D. O que dizer sobre a natureza subjectiva ou objectiva do que já fora dito?

Quanto à imputação subjectiva, cabe ver os art. 8 no Capitulo II e art. 13 do Capitulo III. Aqui, ficarão obrigados ao ressarcimento de danos (que surjam com culpa ou negligencia) que venham ocorrer os particulares que prossigam actividades não constantes no Anexo III do RJRDA. Quanto à imputação objectiva, quer o Capitulo II, quer o Capitulo III, nos art. 7 e 12, respectivamente, do RJRDA, que remetem para o Anexo III do referido diploma, contêm esta responsabilização objectiva, i.e., independentemente de haver culpa, o facto de determinados particulares prosseguirem as actividades referidas no Anexo III, responderão pelos danos daí decorrentes. Também aqui temos uma realidade bicéfala, ou seja, tanto temos mecanismos de imputação subjectiva (que exige culpa do agente) como de imputação objectiva (dispensando o requisito da culpa do agente).

E. Chegados ao fim deste breve excurso,  será que podemos dizer que, fez bem o legislador ao constituir um regime de dupla vertente?

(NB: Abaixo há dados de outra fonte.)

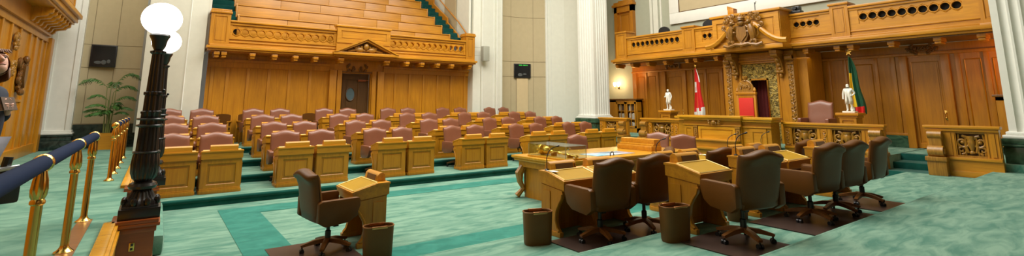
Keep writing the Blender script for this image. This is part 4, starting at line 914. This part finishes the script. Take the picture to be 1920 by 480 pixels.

Se nós atendermos à necessidade e actualidade dos valores que compõem o Direito do Ambiente, dir-se-á que, quanto mais amplos forem as “armas de combate” a lesões a esta realidade comunitária, mais “aconchegado” estarão os vários componentes naturais. Contudo, também é de reconhecer, que essa mesma amplitude pode levar a conflitos e conjugações difíceis de resolver, isto mesmo numa lógica intra-sistemática, dentro do próprio regime (in casu) do D.L. 147/2008. Mas, apesar do que fora consagrado pelo legislador neste diploma, creio que estamos perante um regime sólido com capacidade de ir mais além, nomeadamente, no que toca a alguns bens não tutelados pelo Capitulo III do referido Decreto-Lei. E convém acentuar que, mais uma vez, o Direito da União Europeia em termos de Direito do Ambiente se afigura como uma importante fonte no que toca à defesa deste bem jurídico comunitário.

Bibliografia consultada:

  • ANTUNES, Tiago, "Da natureza juridica da responsabilidade ambiental" in  A responsabilidade civil por dano ambiental: Actas do colóquio, coord. Carla Amado Gomes e Tiago Antunes, ICJP, 2009;
  • LEITÃO, Menezes, "A responsabilidade civil por danos causados ao ambiente" in A responsabilidade civil por dano ambiental: Actas do colóquio / coord. Carla Amado Gomes e Tiago Antunes, ICJP, 2009;
  • SILVA, Vasco Pereira da, Verde Cor de Direito, Lições de Direito do Ambiente”, Almedina, 2ª Reimpressão da Edição de 2002.